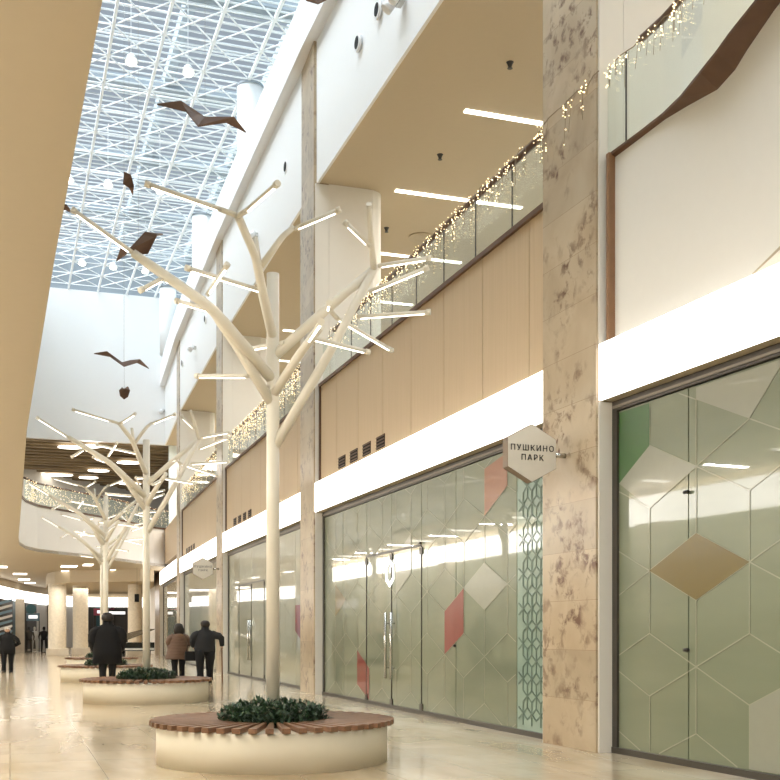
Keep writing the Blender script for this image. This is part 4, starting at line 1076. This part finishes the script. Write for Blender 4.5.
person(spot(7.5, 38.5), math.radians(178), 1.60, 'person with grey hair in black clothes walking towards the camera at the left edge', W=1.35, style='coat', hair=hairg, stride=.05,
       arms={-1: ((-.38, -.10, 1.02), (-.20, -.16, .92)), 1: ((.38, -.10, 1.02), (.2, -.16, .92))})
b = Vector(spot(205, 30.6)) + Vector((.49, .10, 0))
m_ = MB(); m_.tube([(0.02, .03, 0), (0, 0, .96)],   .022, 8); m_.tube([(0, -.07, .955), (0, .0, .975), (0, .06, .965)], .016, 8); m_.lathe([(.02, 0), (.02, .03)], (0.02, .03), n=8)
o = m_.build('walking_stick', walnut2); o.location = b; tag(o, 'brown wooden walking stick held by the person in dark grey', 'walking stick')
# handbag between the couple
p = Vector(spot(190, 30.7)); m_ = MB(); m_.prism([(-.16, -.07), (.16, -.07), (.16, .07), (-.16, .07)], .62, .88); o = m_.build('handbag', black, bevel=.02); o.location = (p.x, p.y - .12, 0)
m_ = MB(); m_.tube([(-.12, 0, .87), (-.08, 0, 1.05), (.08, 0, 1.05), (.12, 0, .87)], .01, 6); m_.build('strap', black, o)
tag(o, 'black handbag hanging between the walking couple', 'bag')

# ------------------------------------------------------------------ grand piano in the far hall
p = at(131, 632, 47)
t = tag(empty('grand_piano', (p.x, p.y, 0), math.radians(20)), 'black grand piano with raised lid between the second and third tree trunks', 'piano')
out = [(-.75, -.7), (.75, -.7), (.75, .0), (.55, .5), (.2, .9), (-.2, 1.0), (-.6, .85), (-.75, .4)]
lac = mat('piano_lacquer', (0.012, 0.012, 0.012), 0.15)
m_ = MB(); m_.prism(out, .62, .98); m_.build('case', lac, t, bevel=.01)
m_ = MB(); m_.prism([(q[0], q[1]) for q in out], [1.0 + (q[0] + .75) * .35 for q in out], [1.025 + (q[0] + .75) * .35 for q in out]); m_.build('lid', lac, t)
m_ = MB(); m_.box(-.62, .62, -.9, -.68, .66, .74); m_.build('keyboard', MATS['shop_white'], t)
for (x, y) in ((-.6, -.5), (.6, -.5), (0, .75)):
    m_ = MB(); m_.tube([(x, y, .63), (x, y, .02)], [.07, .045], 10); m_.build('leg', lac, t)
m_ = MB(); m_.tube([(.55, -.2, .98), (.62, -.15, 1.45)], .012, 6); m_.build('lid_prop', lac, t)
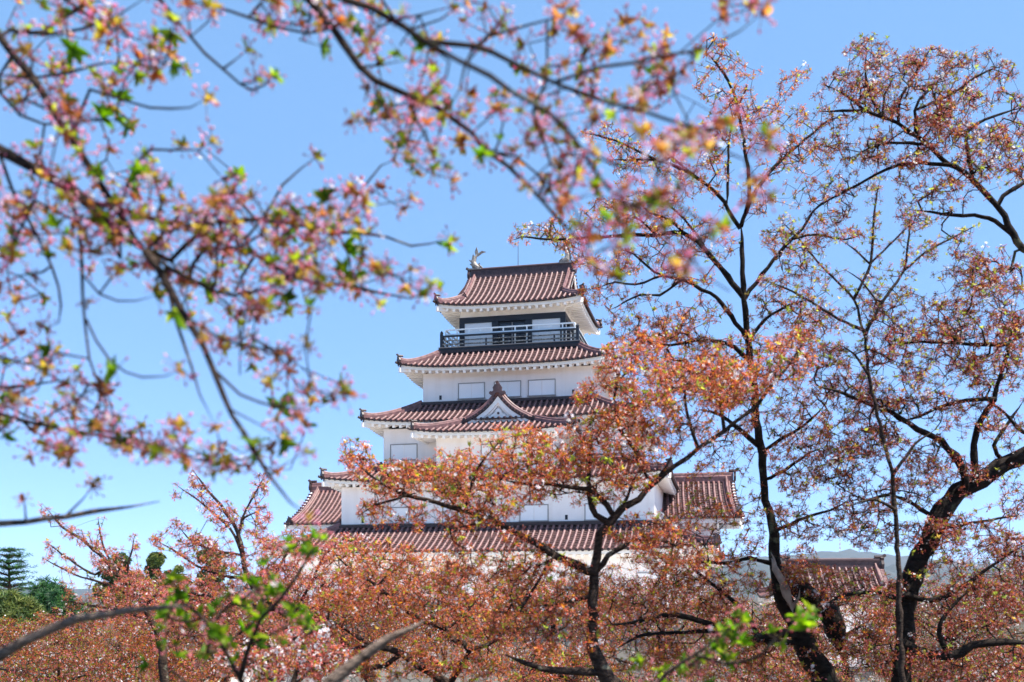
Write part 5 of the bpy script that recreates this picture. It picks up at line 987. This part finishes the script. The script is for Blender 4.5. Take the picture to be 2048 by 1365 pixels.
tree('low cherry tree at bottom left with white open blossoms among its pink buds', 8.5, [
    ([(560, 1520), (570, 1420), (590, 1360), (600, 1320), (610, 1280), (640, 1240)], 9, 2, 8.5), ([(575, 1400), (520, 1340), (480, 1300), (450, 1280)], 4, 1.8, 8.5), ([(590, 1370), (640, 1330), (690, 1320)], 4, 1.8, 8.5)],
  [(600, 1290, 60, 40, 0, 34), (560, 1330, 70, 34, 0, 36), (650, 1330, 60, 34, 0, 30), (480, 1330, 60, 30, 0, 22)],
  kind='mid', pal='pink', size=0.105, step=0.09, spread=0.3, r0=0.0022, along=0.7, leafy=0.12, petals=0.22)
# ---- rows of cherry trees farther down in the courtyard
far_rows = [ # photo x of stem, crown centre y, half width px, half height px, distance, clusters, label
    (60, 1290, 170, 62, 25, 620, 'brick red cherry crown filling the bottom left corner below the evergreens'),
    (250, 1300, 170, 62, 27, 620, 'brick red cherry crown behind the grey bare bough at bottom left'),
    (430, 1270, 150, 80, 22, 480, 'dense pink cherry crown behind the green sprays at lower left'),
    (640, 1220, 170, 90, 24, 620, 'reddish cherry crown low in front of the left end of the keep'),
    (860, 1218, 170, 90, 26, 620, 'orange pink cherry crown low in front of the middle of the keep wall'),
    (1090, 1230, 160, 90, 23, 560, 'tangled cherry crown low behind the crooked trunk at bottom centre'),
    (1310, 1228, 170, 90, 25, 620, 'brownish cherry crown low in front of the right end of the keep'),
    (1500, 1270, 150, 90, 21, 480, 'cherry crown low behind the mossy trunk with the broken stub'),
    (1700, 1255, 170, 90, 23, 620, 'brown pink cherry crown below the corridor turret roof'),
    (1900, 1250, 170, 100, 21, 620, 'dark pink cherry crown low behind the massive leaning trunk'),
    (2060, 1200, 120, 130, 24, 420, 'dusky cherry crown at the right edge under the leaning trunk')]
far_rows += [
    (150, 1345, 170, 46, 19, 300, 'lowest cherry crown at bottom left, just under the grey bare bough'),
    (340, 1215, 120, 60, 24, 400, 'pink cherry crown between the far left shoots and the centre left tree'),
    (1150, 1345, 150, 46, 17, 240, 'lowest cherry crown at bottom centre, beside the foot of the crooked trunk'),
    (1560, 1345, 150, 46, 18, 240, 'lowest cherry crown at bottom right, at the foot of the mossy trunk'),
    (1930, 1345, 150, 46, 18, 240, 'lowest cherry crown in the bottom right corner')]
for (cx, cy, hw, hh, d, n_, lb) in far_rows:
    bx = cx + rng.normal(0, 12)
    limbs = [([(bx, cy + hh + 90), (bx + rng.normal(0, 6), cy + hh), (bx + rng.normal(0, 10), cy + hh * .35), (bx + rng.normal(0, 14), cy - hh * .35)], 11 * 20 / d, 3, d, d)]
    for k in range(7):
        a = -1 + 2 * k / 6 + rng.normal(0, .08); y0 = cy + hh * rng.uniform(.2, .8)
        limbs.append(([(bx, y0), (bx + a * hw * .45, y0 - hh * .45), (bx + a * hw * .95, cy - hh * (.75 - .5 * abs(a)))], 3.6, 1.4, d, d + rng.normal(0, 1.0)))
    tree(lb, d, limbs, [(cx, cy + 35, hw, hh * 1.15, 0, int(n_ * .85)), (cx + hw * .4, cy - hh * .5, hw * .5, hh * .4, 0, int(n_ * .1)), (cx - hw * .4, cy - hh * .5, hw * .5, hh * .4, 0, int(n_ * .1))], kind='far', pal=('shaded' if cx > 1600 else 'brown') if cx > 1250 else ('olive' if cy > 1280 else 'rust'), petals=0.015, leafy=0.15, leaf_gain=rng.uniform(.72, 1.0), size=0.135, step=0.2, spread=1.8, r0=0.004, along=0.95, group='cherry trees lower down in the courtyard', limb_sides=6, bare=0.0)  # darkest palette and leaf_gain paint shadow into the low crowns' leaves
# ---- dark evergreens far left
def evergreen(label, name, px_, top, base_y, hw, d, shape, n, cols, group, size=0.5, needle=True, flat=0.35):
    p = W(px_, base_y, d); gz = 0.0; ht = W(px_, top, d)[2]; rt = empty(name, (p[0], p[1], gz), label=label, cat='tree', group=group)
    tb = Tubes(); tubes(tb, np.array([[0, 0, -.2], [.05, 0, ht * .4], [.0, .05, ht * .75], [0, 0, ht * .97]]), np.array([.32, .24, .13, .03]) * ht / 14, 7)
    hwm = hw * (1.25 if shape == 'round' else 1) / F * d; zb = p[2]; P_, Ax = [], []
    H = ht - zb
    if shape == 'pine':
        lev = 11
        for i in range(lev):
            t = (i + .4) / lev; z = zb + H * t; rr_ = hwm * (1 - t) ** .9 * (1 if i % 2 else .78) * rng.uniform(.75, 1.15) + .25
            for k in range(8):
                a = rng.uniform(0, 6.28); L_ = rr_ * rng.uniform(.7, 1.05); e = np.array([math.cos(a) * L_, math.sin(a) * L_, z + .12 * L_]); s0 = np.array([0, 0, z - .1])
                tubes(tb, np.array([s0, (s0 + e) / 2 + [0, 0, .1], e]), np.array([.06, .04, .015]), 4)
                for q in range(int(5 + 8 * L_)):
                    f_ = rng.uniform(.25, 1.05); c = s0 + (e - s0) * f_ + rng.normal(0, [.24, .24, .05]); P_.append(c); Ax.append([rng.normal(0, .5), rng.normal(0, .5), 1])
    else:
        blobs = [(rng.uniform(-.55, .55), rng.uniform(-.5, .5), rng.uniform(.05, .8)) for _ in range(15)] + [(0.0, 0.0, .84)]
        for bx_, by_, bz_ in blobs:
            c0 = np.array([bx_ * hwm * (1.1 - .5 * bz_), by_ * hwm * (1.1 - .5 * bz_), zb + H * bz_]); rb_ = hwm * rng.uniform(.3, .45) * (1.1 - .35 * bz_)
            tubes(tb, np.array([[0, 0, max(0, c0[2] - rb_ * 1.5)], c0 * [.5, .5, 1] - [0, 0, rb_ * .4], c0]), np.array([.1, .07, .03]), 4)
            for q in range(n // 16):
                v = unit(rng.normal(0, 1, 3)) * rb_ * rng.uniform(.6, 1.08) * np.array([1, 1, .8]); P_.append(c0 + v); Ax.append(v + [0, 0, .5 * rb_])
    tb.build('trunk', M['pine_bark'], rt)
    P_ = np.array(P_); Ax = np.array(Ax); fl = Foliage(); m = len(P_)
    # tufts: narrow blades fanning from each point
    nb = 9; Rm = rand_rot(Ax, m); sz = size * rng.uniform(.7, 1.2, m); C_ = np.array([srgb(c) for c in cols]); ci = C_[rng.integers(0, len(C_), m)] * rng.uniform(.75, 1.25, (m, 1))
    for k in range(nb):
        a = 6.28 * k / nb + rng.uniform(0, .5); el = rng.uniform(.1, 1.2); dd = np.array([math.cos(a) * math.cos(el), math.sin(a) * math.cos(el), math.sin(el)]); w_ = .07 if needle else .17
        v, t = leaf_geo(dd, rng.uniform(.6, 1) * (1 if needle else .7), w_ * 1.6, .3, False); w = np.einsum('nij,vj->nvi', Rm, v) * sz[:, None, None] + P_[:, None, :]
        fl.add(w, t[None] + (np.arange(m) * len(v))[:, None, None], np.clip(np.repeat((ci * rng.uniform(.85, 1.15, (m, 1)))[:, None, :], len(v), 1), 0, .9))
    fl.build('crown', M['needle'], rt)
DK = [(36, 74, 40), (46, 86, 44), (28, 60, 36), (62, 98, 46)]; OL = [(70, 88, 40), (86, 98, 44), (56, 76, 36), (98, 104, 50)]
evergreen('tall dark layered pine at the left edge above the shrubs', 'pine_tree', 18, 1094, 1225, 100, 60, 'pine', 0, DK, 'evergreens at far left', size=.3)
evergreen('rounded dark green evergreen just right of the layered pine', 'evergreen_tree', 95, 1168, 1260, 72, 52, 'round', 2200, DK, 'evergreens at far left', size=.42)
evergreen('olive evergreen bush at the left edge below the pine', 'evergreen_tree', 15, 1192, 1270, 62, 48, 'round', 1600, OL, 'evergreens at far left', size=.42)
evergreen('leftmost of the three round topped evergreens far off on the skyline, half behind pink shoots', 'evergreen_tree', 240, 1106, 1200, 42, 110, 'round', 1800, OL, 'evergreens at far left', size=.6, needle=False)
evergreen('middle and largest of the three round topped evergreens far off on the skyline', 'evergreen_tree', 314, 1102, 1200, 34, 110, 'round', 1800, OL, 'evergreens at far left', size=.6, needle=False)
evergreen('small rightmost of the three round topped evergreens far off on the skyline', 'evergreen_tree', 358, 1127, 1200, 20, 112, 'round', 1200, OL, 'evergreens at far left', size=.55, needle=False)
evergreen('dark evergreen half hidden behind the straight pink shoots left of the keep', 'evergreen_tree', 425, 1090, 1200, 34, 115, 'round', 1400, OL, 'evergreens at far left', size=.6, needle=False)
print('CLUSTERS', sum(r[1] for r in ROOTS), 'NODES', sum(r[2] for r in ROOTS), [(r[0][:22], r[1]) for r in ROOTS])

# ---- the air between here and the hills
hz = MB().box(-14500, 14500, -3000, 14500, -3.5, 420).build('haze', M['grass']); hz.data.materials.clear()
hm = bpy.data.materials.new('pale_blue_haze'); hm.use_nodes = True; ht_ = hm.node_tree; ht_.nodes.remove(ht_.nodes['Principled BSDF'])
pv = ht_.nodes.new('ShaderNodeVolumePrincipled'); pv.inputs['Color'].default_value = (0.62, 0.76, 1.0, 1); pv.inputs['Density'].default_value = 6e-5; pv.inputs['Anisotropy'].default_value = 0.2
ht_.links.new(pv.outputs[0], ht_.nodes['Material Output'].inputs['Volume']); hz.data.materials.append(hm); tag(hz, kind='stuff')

» **Aim of the exercise**
Begin at the top of the records above and retype each line exactly until the line containing "tag(o, 'black handbag", which is included. Skip all pictures.

» **The reply**
Keep writing the Blender script for this image. This is part 4, starting at line 1076. This part finishes the script. Write for Blender 4.5.
person(spot(7.5, 38.5), math.radians(178), 1.60, 'person with grey hair in black clothes walking towards the camera at the left edge', W=1.35, style='coat', hair=hairg, stride=.05,
       arms={-1: ((-.38, -.10, 1.02), (-.20, -.16, .92)), 1: ((.38, -.10, 1.02), (.2, -.16, .92))})
b = Vector(spot(205, 30.6)) + Vector((.49, .10, 0))
m_ = MB(); m_.tube([(0.02, .03, 0), (0, 0, .96)],   .022, 8); m_.tube([(0, -.07, .955), (0, .0, .975), (0, .06, .965)], .016, 8); m_.lathe([(.02, 0), (.02, .03)], (0.02, .03), n=8)
o = m_.build('walking_stick', walnut2); o.location = b; tag(o, 'brown wooden walking stick held by the person in dark grey', 'walking stick')
# handbag between the couple
p = Vector(spot(190, 30.7)); m_ = MB(); m_.prism([(-.16, -.07), (.16, -.07), (.16, .07), (-.16, .07)], .62, .88); o = m_.build('handbag', black, bevel=.02); o.location = (p.x, p.y - .12, 0)
m_ = MB(); m_.tube([(-.12, 0, .87), (-.08, 0, 1.05), (.08, 0, 1.05), (.12, 0, .87)], .01, 6); m_.build('strap', black, o)
tag(o, 'black handbag hanging between the walking couple', 'bag')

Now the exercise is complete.